• [WHAT TO PRODUCE]
Repeat exactly the lines of the listing below, please, starting with the first and ending with the line containing "from mathutils import Vector, Matrix"; leave out the rest.

— Begin —

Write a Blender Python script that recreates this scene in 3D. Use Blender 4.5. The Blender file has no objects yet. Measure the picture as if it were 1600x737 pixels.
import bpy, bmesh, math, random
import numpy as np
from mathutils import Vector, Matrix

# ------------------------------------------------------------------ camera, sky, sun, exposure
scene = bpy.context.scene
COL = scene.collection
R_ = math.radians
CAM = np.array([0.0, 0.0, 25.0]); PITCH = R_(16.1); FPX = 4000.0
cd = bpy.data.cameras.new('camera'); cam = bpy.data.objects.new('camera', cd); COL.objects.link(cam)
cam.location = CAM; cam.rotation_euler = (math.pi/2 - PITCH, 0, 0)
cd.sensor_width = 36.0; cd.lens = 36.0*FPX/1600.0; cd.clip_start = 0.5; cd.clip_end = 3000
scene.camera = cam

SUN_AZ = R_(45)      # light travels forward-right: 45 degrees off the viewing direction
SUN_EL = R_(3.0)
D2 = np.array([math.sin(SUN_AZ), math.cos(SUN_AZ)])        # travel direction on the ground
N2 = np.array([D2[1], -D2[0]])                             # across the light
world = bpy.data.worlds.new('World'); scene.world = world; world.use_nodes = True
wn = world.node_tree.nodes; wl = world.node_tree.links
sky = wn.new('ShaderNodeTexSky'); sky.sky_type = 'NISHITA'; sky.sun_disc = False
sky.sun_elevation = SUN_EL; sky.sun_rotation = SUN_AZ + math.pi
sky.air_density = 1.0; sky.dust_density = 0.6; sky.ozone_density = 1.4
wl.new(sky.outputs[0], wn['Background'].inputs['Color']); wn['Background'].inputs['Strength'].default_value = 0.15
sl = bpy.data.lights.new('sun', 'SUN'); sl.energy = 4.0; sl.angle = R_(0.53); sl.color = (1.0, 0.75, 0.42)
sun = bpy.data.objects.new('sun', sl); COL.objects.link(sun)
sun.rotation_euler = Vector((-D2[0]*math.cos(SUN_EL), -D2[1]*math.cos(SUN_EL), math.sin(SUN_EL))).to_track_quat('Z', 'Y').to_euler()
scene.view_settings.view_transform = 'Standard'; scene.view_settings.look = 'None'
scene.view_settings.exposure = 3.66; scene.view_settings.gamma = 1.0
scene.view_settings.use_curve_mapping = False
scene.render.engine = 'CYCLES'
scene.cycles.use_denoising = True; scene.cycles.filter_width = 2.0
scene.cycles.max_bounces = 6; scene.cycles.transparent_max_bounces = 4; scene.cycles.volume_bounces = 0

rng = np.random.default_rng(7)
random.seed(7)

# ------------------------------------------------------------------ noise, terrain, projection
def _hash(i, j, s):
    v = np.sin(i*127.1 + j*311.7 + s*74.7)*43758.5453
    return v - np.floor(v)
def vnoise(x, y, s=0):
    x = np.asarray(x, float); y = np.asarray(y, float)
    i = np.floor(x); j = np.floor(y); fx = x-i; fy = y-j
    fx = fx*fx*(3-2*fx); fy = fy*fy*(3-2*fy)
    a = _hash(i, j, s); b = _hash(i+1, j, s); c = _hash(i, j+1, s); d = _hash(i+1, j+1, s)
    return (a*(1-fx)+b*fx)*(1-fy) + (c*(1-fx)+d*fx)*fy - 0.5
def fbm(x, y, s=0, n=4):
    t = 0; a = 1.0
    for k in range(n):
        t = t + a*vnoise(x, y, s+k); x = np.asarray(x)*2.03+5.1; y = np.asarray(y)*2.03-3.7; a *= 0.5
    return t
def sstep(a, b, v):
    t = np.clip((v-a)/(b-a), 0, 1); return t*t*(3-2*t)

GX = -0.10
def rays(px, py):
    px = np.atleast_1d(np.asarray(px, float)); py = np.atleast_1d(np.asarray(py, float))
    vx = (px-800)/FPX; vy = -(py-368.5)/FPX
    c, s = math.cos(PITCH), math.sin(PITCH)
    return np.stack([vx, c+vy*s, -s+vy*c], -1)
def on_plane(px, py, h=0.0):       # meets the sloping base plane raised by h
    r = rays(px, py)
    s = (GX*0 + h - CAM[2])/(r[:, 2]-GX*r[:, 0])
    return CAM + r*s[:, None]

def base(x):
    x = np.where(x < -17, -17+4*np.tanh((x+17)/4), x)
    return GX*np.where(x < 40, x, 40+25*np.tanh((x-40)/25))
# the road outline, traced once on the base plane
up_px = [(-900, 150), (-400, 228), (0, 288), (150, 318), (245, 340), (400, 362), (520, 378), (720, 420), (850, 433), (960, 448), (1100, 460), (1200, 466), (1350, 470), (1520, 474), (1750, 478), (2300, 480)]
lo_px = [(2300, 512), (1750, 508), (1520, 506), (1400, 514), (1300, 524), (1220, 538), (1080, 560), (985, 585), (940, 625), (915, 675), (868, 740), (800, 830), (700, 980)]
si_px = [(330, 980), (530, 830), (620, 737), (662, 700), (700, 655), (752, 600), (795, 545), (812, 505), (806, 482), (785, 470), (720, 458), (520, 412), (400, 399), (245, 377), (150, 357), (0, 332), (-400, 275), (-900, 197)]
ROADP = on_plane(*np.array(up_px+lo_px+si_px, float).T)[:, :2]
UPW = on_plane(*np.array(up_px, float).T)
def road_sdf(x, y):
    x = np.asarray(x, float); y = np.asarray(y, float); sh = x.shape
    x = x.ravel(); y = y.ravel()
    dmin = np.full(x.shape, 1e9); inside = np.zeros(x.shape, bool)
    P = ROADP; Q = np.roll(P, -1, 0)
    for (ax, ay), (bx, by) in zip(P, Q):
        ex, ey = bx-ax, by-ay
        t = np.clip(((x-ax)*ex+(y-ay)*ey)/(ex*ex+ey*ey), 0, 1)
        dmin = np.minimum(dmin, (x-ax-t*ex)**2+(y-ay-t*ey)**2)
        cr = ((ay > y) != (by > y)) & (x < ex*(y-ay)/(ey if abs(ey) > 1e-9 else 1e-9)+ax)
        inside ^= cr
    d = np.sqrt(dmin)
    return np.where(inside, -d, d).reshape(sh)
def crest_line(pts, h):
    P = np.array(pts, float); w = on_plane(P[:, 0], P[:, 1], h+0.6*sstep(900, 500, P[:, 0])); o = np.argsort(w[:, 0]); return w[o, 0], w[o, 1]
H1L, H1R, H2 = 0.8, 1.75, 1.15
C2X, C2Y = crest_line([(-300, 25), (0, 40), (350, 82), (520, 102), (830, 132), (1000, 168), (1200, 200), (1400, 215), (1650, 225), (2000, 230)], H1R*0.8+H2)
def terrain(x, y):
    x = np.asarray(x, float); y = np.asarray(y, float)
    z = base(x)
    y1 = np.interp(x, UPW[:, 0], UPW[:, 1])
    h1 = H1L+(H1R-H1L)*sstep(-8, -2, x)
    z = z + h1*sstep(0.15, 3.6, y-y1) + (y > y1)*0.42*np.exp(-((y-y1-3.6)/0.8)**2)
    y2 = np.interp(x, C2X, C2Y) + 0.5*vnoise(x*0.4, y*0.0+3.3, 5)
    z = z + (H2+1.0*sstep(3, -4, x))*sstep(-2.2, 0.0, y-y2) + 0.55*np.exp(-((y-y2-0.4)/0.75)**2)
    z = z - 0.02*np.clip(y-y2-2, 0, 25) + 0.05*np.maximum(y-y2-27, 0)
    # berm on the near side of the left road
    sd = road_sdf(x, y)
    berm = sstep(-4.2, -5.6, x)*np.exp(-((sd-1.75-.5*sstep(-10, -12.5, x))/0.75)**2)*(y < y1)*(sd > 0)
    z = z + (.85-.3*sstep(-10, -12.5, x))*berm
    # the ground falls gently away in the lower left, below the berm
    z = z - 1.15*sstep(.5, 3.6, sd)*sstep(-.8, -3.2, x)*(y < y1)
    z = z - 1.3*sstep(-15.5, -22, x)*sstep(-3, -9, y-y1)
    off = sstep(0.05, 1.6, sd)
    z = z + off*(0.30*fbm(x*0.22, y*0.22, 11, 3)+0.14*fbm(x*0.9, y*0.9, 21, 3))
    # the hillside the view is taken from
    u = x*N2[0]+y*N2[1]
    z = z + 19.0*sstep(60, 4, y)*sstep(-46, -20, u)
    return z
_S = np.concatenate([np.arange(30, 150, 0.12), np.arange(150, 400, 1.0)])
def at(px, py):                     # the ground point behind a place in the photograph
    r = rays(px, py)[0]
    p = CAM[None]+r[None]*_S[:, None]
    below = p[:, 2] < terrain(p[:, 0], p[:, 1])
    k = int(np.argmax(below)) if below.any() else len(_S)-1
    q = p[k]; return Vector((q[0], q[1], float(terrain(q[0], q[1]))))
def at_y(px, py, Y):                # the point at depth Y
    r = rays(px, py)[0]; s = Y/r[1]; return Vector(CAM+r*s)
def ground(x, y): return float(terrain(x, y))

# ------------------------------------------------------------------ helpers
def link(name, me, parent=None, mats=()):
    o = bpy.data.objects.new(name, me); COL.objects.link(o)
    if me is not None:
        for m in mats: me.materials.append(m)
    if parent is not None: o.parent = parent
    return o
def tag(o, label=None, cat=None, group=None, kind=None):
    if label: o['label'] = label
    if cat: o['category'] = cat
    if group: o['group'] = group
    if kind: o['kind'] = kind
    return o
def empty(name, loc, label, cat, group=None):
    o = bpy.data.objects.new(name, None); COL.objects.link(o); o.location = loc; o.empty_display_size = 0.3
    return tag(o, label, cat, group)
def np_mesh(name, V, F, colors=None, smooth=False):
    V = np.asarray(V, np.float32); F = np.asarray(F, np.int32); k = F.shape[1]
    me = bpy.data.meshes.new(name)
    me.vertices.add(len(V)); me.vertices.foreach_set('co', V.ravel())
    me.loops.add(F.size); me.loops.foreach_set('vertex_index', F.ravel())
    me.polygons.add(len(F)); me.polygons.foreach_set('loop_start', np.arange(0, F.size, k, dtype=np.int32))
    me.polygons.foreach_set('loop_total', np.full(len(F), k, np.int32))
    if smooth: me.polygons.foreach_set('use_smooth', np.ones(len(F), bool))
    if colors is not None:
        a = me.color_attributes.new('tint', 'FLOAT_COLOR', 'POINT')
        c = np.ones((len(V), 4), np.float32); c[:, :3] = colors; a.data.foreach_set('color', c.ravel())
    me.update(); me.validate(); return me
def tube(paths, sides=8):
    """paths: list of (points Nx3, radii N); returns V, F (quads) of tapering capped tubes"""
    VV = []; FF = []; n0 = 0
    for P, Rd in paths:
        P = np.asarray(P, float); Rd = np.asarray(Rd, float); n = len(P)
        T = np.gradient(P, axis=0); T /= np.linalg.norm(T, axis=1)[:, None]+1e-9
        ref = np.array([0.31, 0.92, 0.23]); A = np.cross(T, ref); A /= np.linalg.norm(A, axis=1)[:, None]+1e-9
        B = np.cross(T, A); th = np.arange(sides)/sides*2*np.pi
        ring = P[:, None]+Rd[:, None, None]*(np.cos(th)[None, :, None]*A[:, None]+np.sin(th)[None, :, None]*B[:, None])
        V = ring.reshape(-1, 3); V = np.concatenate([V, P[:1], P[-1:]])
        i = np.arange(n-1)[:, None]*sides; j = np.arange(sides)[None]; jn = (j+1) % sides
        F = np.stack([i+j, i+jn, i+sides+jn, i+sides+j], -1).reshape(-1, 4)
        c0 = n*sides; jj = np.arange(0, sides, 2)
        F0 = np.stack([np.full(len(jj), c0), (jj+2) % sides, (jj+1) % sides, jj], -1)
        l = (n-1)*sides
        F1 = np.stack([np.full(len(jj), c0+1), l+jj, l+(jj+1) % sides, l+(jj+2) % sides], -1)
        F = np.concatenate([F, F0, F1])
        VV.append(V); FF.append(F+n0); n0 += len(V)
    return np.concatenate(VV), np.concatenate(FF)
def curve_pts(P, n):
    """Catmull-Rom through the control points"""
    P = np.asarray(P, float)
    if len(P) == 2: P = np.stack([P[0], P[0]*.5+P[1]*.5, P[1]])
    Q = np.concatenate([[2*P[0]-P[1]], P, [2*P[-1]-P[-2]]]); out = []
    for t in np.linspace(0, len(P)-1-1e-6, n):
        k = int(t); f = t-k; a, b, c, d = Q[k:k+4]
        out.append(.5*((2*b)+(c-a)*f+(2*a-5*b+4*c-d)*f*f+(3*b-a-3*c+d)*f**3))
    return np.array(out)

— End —

• [EXERCISE SOLUTION]
Write a Blender Python script that recreates this scene in 3D. Use Blender 4.5. The Blender file has no objects yet. Measure the picture as if it were 1600x737 pixels.
import bpy, bmesh, math, random
import numpy as np
from mathutils import Vector, Matrix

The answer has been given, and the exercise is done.